THE RED CLAY RAMBLERS: Stolen Love (Flying Fish) Like so many unpretentious and unheard-of string/bluegrass/jug amalgams, this one offers a pleasant but rather slight variation on a familiar musical question, to wit: "Do I really want to hear another version of 'Golden Vanity' just because this time the mate is a she?" They also do Bessie Smith, which is a mistake, and a shape-note hymn, which isn't. Noteworthy for uncovering an antifeminist mountain song from the '20s and for reviving the joyful, rather zany emancipation celebration, "Kingdom Coming," which Peter Stampfel singles out as the first truly American melody. B MINUS

SILVER CONVENTION (Midland International) I hedged last time for fear this group would turn into an annoyance if they got big, but they didn't. Instead they persist as an odd classic, instantly identifiable within a notoriously homogeneous genre, replacing soft disco's characteristic baby-oil flow with an endearingly square herky-jerk. Unfortunately, this collection necessitates a more serious hedge, on grounds of material ("songs" seems to arty a term). They should have borrowed "Lady Bump" and "Big Bad Boy" from Penny McLean, whose bland vocalizing is best buried in the mix, as it is here, rather than showcased on a "solo" album. B MINUS

THE SYLVERS: Showcase (Capitol) Carola thinks they're cuter than the Jackson 5. I think their single is cuter than their album. C

JOHNNIE TAYLOR: Eargasm (Columbia) Taylor is a pro with as solid a commitment to the traditional soul style as any hit artist still active, even when he accedes to material as modish as the likable but lightweight "Disco Lady." But to call him traditional is not entirely a compliment--he lacks the kind of aggressive originality that can take a mediocre hook-and-lyric by the ear and drag it out of oblivion. Which is where too much of this album remains. C PLUS [Later]

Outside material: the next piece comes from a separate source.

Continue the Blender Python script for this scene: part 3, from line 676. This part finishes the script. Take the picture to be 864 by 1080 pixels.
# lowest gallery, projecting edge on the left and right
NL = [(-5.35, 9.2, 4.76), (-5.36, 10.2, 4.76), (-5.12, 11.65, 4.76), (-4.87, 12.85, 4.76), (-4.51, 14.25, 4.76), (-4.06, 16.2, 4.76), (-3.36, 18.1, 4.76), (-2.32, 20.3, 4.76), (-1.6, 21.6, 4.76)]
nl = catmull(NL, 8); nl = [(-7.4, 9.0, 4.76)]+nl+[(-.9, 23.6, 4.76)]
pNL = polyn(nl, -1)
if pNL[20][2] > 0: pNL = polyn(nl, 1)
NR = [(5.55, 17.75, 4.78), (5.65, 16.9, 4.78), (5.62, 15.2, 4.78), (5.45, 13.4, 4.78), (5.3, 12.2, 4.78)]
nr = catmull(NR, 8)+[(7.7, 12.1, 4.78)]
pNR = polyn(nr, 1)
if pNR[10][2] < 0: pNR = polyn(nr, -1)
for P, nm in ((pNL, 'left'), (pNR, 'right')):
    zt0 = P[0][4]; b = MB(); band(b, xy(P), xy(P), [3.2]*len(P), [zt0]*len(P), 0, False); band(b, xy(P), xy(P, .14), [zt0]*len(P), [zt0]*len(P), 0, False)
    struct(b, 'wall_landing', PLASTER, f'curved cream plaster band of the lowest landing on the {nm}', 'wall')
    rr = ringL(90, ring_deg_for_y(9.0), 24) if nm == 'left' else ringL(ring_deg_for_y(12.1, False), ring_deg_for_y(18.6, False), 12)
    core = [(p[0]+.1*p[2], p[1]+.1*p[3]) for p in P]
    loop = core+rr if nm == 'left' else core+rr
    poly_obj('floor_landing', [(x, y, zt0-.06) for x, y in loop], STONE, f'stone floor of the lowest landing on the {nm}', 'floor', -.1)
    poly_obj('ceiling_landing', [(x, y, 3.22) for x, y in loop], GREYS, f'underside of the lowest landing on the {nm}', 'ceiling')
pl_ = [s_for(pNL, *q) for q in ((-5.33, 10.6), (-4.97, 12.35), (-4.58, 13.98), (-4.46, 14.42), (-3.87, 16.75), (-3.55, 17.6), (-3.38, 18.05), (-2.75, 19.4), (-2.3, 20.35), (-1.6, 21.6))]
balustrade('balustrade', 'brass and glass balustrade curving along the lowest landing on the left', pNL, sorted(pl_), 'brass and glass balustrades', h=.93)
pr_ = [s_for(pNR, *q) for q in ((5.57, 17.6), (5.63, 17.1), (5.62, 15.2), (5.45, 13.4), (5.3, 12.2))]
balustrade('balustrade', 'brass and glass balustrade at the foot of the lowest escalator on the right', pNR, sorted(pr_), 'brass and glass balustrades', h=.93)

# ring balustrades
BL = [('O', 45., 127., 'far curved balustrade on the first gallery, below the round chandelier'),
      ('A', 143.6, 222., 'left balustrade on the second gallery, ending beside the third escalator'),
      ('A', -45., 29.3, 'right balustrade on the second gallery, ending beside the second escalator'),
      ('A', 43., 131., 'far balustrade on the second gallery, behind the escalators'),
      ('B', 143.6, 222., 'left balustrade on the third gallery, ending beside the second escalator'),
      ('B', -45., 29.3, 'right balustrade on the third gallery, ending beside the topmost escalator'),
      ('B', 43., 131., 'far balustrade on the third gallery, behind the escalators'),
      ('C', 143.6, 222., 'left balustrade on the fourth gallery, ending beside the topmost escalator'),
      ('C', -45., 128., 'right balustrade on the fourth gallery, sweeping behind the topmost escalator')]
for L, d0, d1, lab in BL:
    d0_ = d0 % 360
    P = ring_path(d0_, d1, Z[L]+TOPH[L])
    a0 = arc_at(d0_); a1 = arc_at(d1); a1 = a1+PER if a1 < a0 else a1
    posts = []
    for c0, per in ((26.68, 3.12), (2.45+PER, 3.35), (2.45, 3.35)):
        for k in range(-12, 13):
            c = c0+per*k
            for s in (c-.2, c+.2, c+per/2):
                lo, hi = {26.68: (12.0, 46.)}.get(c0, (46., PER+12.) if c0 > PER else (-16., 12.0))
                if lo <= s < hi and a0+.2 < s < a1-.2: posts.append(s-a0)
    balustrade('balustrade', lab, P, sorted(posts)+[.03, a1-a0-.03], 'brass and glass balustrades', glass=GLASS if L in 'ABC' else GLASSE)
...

RICHARD & LINDA THOMPSON: Pour Down Like Silver (Island) I wish there were an American folk duo that combined such engaging music with such committed intelligence. (The McGarrigles don't count--they're Canadian.) But since neither pessimism nor private poetry guarantees profundity, I also wish these lyrics earned their dourness as persuasively as the music does. Irresistible: "Hard Luck Stories." B PLUS

VAN DER GRAF GENERATOR: Godbluff (Mercury) Inspirational Verse (from Peter--note spelling--Hammill, yet): "Fickle promises of treaty, fatal harbingers of war, futile orisons/swirl as on in the flight, this mad chase,/this surge across the marshy mud landscape/until the meaning is forgotten." D PLUS

BILL WYMAN: Stone Alone (Rolling Stones) In which a unsung hero creates an unsung record, manifesting his delight in the pop, the catchy, and the cute even though he doesn't have the voice, or the vocal cunning, to go with it. The result is ingenious frills with no center, quite likeable and quite forgettable. Alternate title: If Ringo Can Do It . . . C PLUS

Additional Consumer News

RCA Victor has just put out the rock reissue of the year, and I don't mean so far--Elvis's Sun Sessions are (together with Chuck Berry's Golden Decade) the font of the music, and have never before been available in the U.S. on one LP. Bonus: the LP is in mono. Just in time for you to check out the analytic veracity of Greil Marcus's "Presliad" in the paperback edition of Mystery Train (Dutton, $3.50). . . .

Rollermania Hah! Some genius at EMI in England decided to reissue some Beatles singles. There are now six in the British Top 50.